The marches, organized mostly through snowballing social media campaigns, blocked streets and halted traffic in more than a half-dozen cities, including Sao Paulo, Rio de Janeiro, Belo Horizonte and Brasilia, where demonstrators climbed onto the roof of Brazil’s Congress building and then stormed it.
Monday’s demonstrations were the latest in a flurry of protests in the past two weeks that have added to growing unease over Brazil’s sluggish economy, high inflation and a spurt in violent crime.
While most of the protests unfolded as a festive display of dissent, some demonstrators in Rio threw rocks at police, set fire to a parked car and vandalized the state assembly building. Vandals also destroyed property in the southern city of Porto Alegre.
Around the country, protesters waved Brazilian flags, dancing and chanting slogans such as “The people have awakened” and “Pardon the inconvenience, Brazil is changing.”
The epicenter of Monday’s march shifted from Sao Paulo, where some 65,000 people took to the streets late in the afternoon, to Rio. There, as protesters gathered throughout the evening, crowds ballooned to 100,000 people, local police said. At least 20,000 more gathered in Belo Horizonte.

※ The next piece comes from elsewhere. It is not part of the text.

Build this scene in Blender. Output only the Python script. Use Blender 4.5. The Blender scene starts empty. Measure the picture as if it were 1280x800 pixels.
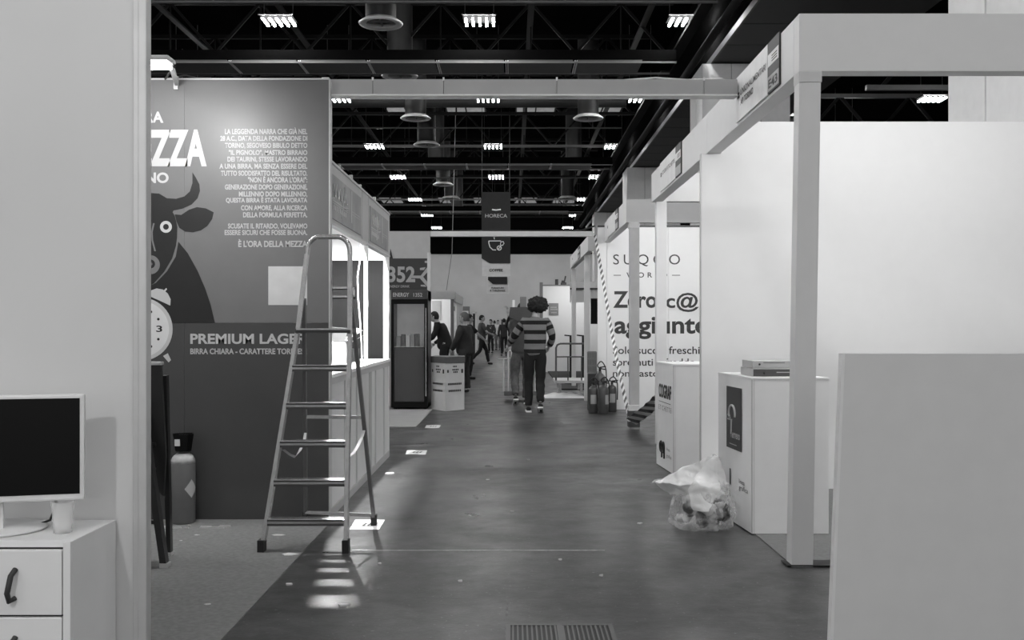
import bpy, bmesh, math, random
from mathutils import Vector, Matrix, noise
random.seed(7)
PI = math.pi
S = bpy.context.scene
C = S.collection
# ------------------------------------------------------------------ camera, world, exposure
HC, FP, HX, HY = 1.33, 1244.0, 640.0, 408.0      # eye height, focal length in px, vanishing point in px
cd = bpy.data.cameras.new('camera'); cam = bpy.data.objects.new('camera', cd); C.objects.link(cam)
cam.location = (0, 0, HC); cam.rotation_euler = (PI/2, 0, 0)
cd.sensor_width = 36.0; cd.lens = FP/1280*36.0; cd.shift_y = 8/1280; cd.clip_end = 300; cd.clip_start = .05
S.camera = cam
w = bpy.data.worlds.new('world'); S.world = w; w.use_nodes = True
w.node_tree.nodes['Background'].inputs[0].default_value = (.8, .8, .8, 1)
w.node_tree.nodes['Background'].inputs[1].default_value = 1.0
S.view_settings.view_transform = 'Standard'; S.view_settings.look = 'None'
S.view_settings.gamma = 1; S.view_settings.exposure = 0.0
HALL_LED = 170.0          # radiance of the hall lamps' bars
BOOTH_SPOT = 52.0        # W, lamp on the sample bar fascia
POSTER_SPOT = 6.5
STAND_SPOT = 7.2
NEAR_SPOT = 6.5

def zf(y): return FP*HC/(y-HY)                    # depth of a floor point seen at row y
def X(px, Y): return (px-HX)/FP*Y
def H(py, Y): return HC+(HY-py)/FP*Y

# ------------------------------------------------------------------ materials (all neutral grey: a black and white photograph)
_m = {}
def M(name, v=.8, rough=.5, metal=0., var=.06, scale=8., bump=0., bscale=60., spec=.5, emit=0., alpha=None, stretch=(1,1,1), coord='Object', trans=0.):
    if name in _m: return _m[name]
    m = bpy.data.materials.new(name); m.use_nodes = True; nt = m.node_tree; b = nt.nodes['Principled BSDF']
    b.inputs['Roughness'].default_value = rough; b.inputs['Metallic'].default_value = metal
    b.inputs['Specular IOR Level'].default_value = spec
    tc = nt.nodes.new('ShaderNodeTexCoord'); mp = nt.nodes.new('ShaderNodeMapping'); mp.inputs['Scale'].default_value = stretch
    nt.links.new(tc.outputs[coord], mp.inputs[0])
    n = nt.nodes.new('ShaderNodeTexNoise'); n.inputs['Scale'].default_value = scale; n.inputs['Detail'].default_value = 5
    nt.links.new(mp.outputs[0], n.inputs['Vector'])
    r = nt.nodes.new('ShaderNodeValToRGB'); r.color_ramp.elements[0].position = .3; r.color_ramp.elements[1].position = .7
    lo, hi = max(0, v*(1-var)), min(1, v*(1+var))
    r.color_ramp.elements[0].color = (lo,)*3+(1,); r.color_ramp.elements[1].color = (hi,)*3+(1,)
    nt.links.new(n.outputs['Fac'], r.inputs[0]); nt.links.new(r.outputs[0], b.inputs['Base Color'])
    if bump:
        n2 = nt.nodes.new('ShaderNodeTexNoise'); n2.inputs['Scale'].default_value = bscale; n2.inputs['Detail'].default_value = 3
        nt.links.new(mp.outputs[0], n2.inputs['Vector'])
        bp = nt.nodes.new('ShaderNodeBump'); bp.inputs['Strength'].default_value = bump; bp.inputs['Distance'].default_value = .01
        nt.links.new(n2.outputs['Fac'], bp.inputs['Height']); nt.links.new(bp.outputs[0], b.inputs['Normal'])
    if emit:
        b.inputs['Emission Color'].default_value = (1, 1, 1, 1); b.inputs['Emission Strength'].default_value = emit
    if alpha is not None: b.inputs['Alpha'].default_value = alpha
    if trans: b.inputs['Transmission Weight'].default_value = trans
    _m[name] = m; return m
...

The demonstrations are the first time that Brazilians, since a recent decade of steady economic growth, are collectively questioning the status quo.
The protests have gathered pace as Brazil is hosting the Confederation’s Cup, a dry run for next year’s World Cup soccer championship. The government hopes these events, along with the 2016 Summer Olympics, will showcase Brazil as an emerging power on the global stage.
Brazil also is gearing up to welcome more than 2 million visitors in July as Pope Francis makes his first foreign trip for a gathering of Catholic youth in Rio.